É possível que esta diferença de pensamento não seja apenas cultural, mas tenha a ver com a revolução informática. As concepções verticais, as análises em zonas de influência, as teorias geopolíticas pertencem à era industrial, enquanto as decisões multipolares, as análises individualizadas e as teorias das redes são próprias das sociedades que se constroem hoje em dia. Neste caso, Moscou e Pequim simplesmente estão avançadas em relação aos Ocidentais.

Por fim, num dado momento, este ou aquele aliado deixará de se curvar perante Washington e Londres. As declarações pró-chinesas do Presidente polaco (polonês-br), Andrzej Duda, ou pró-russas do Presidente croata, Zoran Milanović, dão um cheirinho do que poderá acontecer.

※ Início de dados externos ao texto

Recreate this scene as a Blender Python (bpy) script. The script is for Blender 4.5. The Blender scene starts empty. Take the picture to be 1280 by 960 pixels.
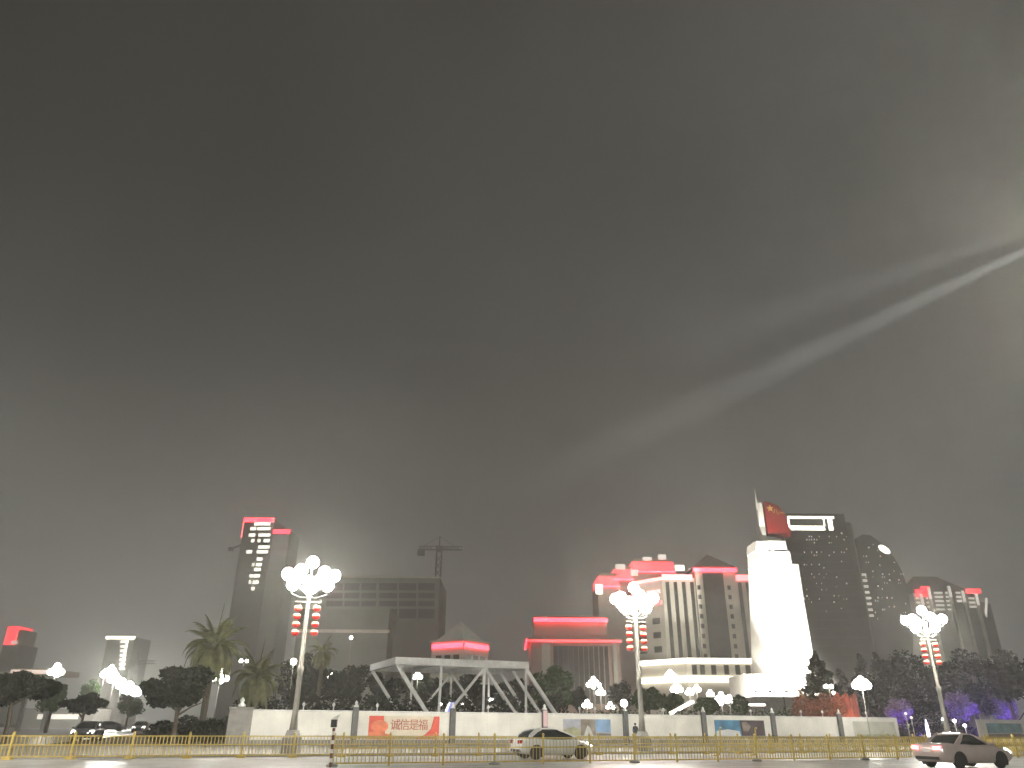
import bpy, math, random
from mathutils import Vector, Matrix
R = math.radians
rnd = random.Random(7)
sc = bpy.context.scene
col = sc.collection

# ------------------------------------------------------------------ camera
F_PX, PITCH, ROLL, CAM_H = 928.0, 24.6, 0.42, 1.7
cam_d = bpy.data.cameras.new('camera')
cam_d.sensor_fit = 'HORIZONTAL'
cam_d.sensor_width = 36.0
cam_d.lens = 36.0 * F_PX / 1280.0
cam_d.clip_end = 6000
cam_d.clip_start = 0.1
cam = bpy.data.objects.new('camera', cam_d)
col.objects.link(cam)
CAM_R = Matrix.Rotation(R(90 + PITCH), 3, 'X') @ Matrix.Rotation(R(ROLL), 3, 'Z')
cam.matrix_world = Matrix.Translation((0, 0, CAM_H)) @ CAM_R.to_4x4()
sc.camera = cam

# ------------------------------------------------------------------ sky
SKY_S = 1.0
world = bpy.data.worlds.new('World')
sc.world = world
world.use_nodes = True
nt = world.node_tree
nt.nodes.clear()
wo = nt.nodes.new('ShaderNodeOutputWorld')
bg = nt.nodes.new('ShaderNodeBackground')
tc = nt.nodes.new('ShaderNodeTexCoord')
sep = nt.nodes.new('ShaderNodeSeparateXYZ')
ramp = nt.nodes.new('ShaderNodeValToRGB')
nz = nt.nodes.new('ShaderNodeTexNoise')
nz.inputs['Scale'].default_value = 2.3
nz.inputs['Detail'].default_value = 6
mr = nt.nodes.new('ShaderNodeMapRange')
mr.inputs[1].default_value = 0.3
mr.inputs[2].default_value = 0.7
mr.inputs[3].default_value = 0.74
mr.inputs[4].default_value = 1.26
mixc = nt.nodes.new('ShaderNodeMix')
mixc.data_type = 'RGBA'
mixc.blend_type = 'MULTIPLY'
mixc.inputs[0].default_value = 1.0
nt.links.new(tc.outputs['Generated'], sep.inputs[0])
nt.links.new(tc.outputs['Generated'], nz.inputs['Vector'])
nt.links.new(sep.outputs['Z'], ramp.inputs[0])
nt.links.new(nz.outputs['Fac'], mr.inputs[0])
nt.links.new(ramp.outputs[0], mixc.inputs[6])
nt.links.new(mr.outputs[0], mixc.inputs[7])
nt.links.new(mixc.outputs[2], bg.inputs['Color'])
nt.links.new(bg.outputs[0], wo.inputs['Surface'])
bg.inputs['Strength'].default_value = SKY_S
cr = ramp.color_ramp                       # low cloud lit by the town below
cr.elements[0].position = 0.0
cr.elements[0].color = (0.150, 0.147, 0.135, 1)
cr.elements[1].position = 0.75
cr.elements[1].color = (0.062, 0.059, 0.054, 1)
cr.elements[0].color = (0.44, 0.45, 0.41, 1)
e = cr.elements.new(0.10); e.color = (0.31, 0.315, 0.288, 1)
e = cr.elements.new(0.24); e.color = (0.145, 0.147, 0.136, 1)
e = cr.elements.new(0.42); e.color = (0.074, 0.0748, 0.070, 1)
e = cr.elements.new(0.60); e.color = (0.058, 0.0583, 0.0545, 1)
rx_ = nt.nodes.new('ShaderNodeValToRGB')       # the town is brighter to the left and to the right of the square
mx = nt.nodes.new('ShaderNodeMapRange')
mx.inputs[1].default_value = -1; mx.inputs[2].default_value = 1
nt.links.new(sep.outputs['X'], mx.inputs[0]); nt.links.new(mx.outputs[0], rx_.inputs[0])
ex = rx_.color_ramp.elements
ex[0].position = 0.0; ex[0].color = (.9, .9, .9, 1)
ex[1].position = 1.0; ex[1].color = (1, 1, 1, 1)
for p_, c_ in ((.15, .95), (.28, 1.08), (.40, .80), (.50, .52), (.60, .66), (.75, .98)):
    q_ = ex.new(p_); q_.color = (c_, c_ * .985, c_, 1)
mix2 = nt.nodes.new('ShaderNodeMix'); mix2.data_type = 'RGBA'; mix2.blend_type = 'MULTIPLY'; mix2.inputs[0].default_value = 1.0
nt.links.new(mixc.outputs[2], mix2.inputs[6])
rh_ = nt.nodes.new('ShaderNodeValToRGB')       # overhead the cloud is darkest to the left
nt.links.new(mx.outputs[0], rh_.inputs[0])
eh = rh_.color_ramp.elements
eh[0].position = 0.0; eh[0].color = (.38, .40, .42, 1)
eh[1].position = 1.0; eh[1].color = (1.55, 1.55, 1.46, 1)
for p_, c_ in ((.2, .42), (.35, .52), (.5, .72), (.65, .98), (.78, 1.25)):
    q_ = eh.new(p_); q_.color = (c_, c_ * .985, c_ * .97, 1)
zf_ = nt.nodes.new('ShaderNodeMapRange'); zf_.interpolation_type = 'SMOOTHSTEP'
zf_.inputs[1].default_value = .08; zf_.inputs[2].default_value = .50
nt.links.new(sep.outputs['Z'], zf_.inputs[0])
mixx = nt.nodes.new('ShaderNodeMix'); mixx.data_type = 'RGBA'
nt.links.new(zf_.outputs[0], mixx.inputs[0]); nt.links.new(rx_.outputs[0], mixx.inputs[6]); nt.links.new(rh_.outputs[0], mixx.inputs[7])
nt.links.new(mixx.outputs[2], mix2.inputs[7])
nt.links.new(mix2.outputs[2], bg.inputs['Color'])

vs = sc.view_settings
vs.view_transform = 'Standard'
vs.look = 'None'
vs.exposure = 0.0
vs.gamma = 1.0
vs.use_curve_mapping = False
sc.render.engine = 'CYCLES'
cy = sc.cycles
cy.use_denoising = True
cy.max_bounces = 4
cy.diffuse_bounces = 2
cy.glossy_bounces = 2
cy.transmission_bounces = 2
cy.transparent_max_bounces = 8
cy.volume_bounces = 0
cy.sample_clamp_indirect = 4
cy.caustics_reflective = False
cy.caustics_refractive = False
sc.render.filter_size = 2.8
HAZE_DENSITY = 0.0013

# ------------------------------------------------------------------ pixel -> point (survey of the photo)
def ray(px, py):
    return CAM_R @ Vector(((px - 640) / F_PX, -(py - 480) / F_PX, -1.0))
def at(px, py, Y):
    d = ray(px, py)
    return Vector((0, 0, CAM_H)) + d * (Y / d.y)
def line(px, a, b=0.4, py=905):
    """the ground point at column px on the line Y = a + b X that runs with the street"""
    d = ray(px, py)
    t = a / (d.y - b * d.x)
    return Vector((d.x * t, d.y * t, 0))
U = Vector((0.9285, 0.3714, 0))            # along the street
V = Vector((-0.3714, 0.9285, 0))           # across it, away from the camera
ST = math.atan2(U.y, U.x)

# ------------------------------------------------------------------ mesh builder
class MB:
    def __init__(s):
        s.v, s.f = [], []
    def add(s, vs_, fs):
        o = len(s.v)
        s.v += [tuple(p) for p in vs_]
        s.f += [tuple(i + o for i in q) for q in fs]
        return s
    def box(s, x0, x1, y0, y1, z0, z1):
        vs_ = [(x, y, z) for z in (z0, z1) for y in (y0, y1) for x in (x0, x1)]
        return s.add(vs_, [(0, 2, 3, 1), (4, 5, 7, 6), (0, 1, 5, 4), (2, 6, 7, 3), (0, 4, 6, 2), (1, 3, 7, 5)])
    def cbox(s, c, sx, sy, sz):
        return s.box(c[0] - sx / 2, c[0] + sx / 2, c[1] - sy / 2, c[1] + sy / 2, c[2] - sz / 2, c[2] + sz / 2)
    def beam(s, p, q, w, h=None, up=(0, 0, 1)):
        p, q = Vector(p), Vector(q)
        h = h or w
        d = (q - p).normalized()
        up = Vector(up)
        if abs(d.dot(up)) > 0.98: up = Vector((1, 0, 0))
        a = d.cross(up).normalized() * (w / 2)
        b = a.cross(d).normalized() * (h / 2)
        vs_ = [p - a - b, p + a - b, p + a + b, p - a + b, q - a - b, q + a - b, q + a + b, q - a + b]
        return s.add(vs_, [(3, 2, 1, 0), (4, 5, 6, 7), (0, 1, 5, 4), (1, 2, 6, 5), (2, 3, 7, 6), (3, 0, 4, 7)])
    def tube(s, pts, rs, n=8):
        pts = [Vector(p) for p in pts]
        if not hasattr(rs, '__len__'): rs = [rs] * len(pts)
        rings = []
        for i, p in enumerate(pts):
            d = (pts[min(i + 1, len(pts) - 1)] - pts[max(i - 1, 0)]).normalized()
            up = Vector((0, 0, 1)) if abs(d.z) < 0.9 else Vector((0, 1, 0))
            a = d.cross(up).normalized(); b = d.cross(a).normalized()
            rings.append([p + (a * math.cos(2 * math.pi * k / n) + b * math.sin(2 * math.pi * k / n)) * rs[i] for k in range(n)])
        return s.rings(rings)
    def rings(s, rings, cap=True):
        n = len(rings[0])
        vs_ = [p for r in rings for p in r]
        fs = []
        for i in range(len(rings) - 1):
            for k in range(n):
                fs.append((i * n + k, i * n + (k + 1) % n, (i + 1) * n + (k + 1) % n, (i + 1) * n + k))
        if cap:
            fs.append(tuple(reversed(range(n))))
            fs.append(tuple(range((len(rings) - 1) * n, len(rings) * n)))
        return s.add(vs_, fs)
    def lathe(s, c, prof, n=16):
        return s.rings([[(c[0] + r * math.cos(2 * math.pi * k / n), c[1] + r * math.sin(2 * math.pi * k / n), c[2] + z) for k in range(n)] for r, z in prof])
    def ball(s, c, r, n=14, m=8, sz=1.0):
        return s.lathe(c, [(max(r * math.sin(math.pi * i / m), r * 0.02), -r * sz * math.cos(math.pi * i / m)) for i in range(m + 1)], n)
    def prism(s, poly, d):
        """poly: list of 3D points, pushed by vector d"""
        d = Vector(d); n = len(poly)
        vs_ = [Vector(p) for p in poly] + [Vector(p) + d for p in poly]
        fs = [tuple(reversed(range(n))), tuple(range(n, 2 * n))] + [(k, (k + 1) % n, n + (k + 1) % n, n + k) for k in range(n)]
        return s.add(vs_, fs)
    def build(s, name, m, parent=None, smooth=False, loc=None):
        me = bpy.data.meshes.new(name)
        o_ = Vector(loc) if loc is not None else Vector((0, 0, 0))
        me.from_pydata([tuple(Vector(p) - o_) for p in s.v], [], s.f)
        me.materials.append(m)
        if smooth:
            for p in me.polygons: p.use_smooth = True
        me.update()
        o = bpy.data.objects.new(name, me)
        col.objects.link(o)
        o.location = o_
        if parent:
            o.parent = parent
        return o

def fix_normals(o):
    import bmesh
    b = bmesh.new(); b.from_mesh(o.data)
    bmesh.ops.recalc_face_normals(b, faces=b.faces)
    b.to_mesh(o.data); b.free()
    return o

def thing(name, label, cat, loc=(0, 0, 0), rz=0.0, group=None):
    o = bpy.data.objects.new(name, None)
    o.empty_display_size = 0.3
    col.objects.link(o)
    o.location = loc
    o.rotation_euler = (0, 0, rz)
    o['label'] = label; o['category'] = cat
    if group: o['group'] = group
    return o
def tag(o, label=None, cat=None, group=None, kind=None):
    if label: o['label'] = label
    if cat: o['category'] = cat
    if group: o['group'] = group
    if kind: o['kind'] = kind
    return o
KIDS = {}
def kids(o):
    return [c for c in bpy.data.objects if c.parent is o]
def dup(o, loc=None, rz=None, label=None, scale=None, parent=None):
    c = o.copy(); col.objects.link(c)
    if parent: c.parent = parent
    if loc is not None: c.location = loc
    if rz is not None: c.rotation_euler = (0, 0, rz)
    if scale is not None: c.scale = (scale,) * 3
    if label: c['label'] = label
    for k in kids(o): dup(k, parent=c)
    return c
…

Em 1966, os aliados haviam ficado surpreendidos quando o Presidente francês, Charles De Gaulle, denunciou as redes stay-behind e expulsou as forças da OTAN do seu país. A sua reação será diferente hoje se um membro da OTAN, uma vez mais, sair do comando integrado sem colocar em causa o Tratado do Atlântico Norte. Comportando-se os dirigentes europeus muitas vezes como carneiros de Panurge poderão seguir este novo modelo e sair em bloco.

Seja como for, Moscou e Pequim continuam a sua aproximação. Não se trata para eles de se unirem para esmagar seja quem for, mas de defender, em conjunto, a sua visão das relações internacionais e do desenvolvimento económico para todos. Os Presidentes russo, Vladimir Putin, e chinês, Xi Jinping, emitiram uma nova declaração conjunta em 4 de Fevereiro. De passagem, eles ironizam com a pretensão ocidental em se reclamar como « mundo livre » baseado na democracia. Sublinham que, longe de serem perfeitos, os seus países dão muito mais importância aos seus cidadãos do que fazem os Estados Unidos e o Reino Unido.

Os Ocidentais, que apenas se ouvem a si mesmos, não ligaram ao discurso de Russos e de Chineses. Se o levassem a sério, não o desprezariam perguntando-se como é que estas pessoas podem falar assim, mas porque é que elas falam assim.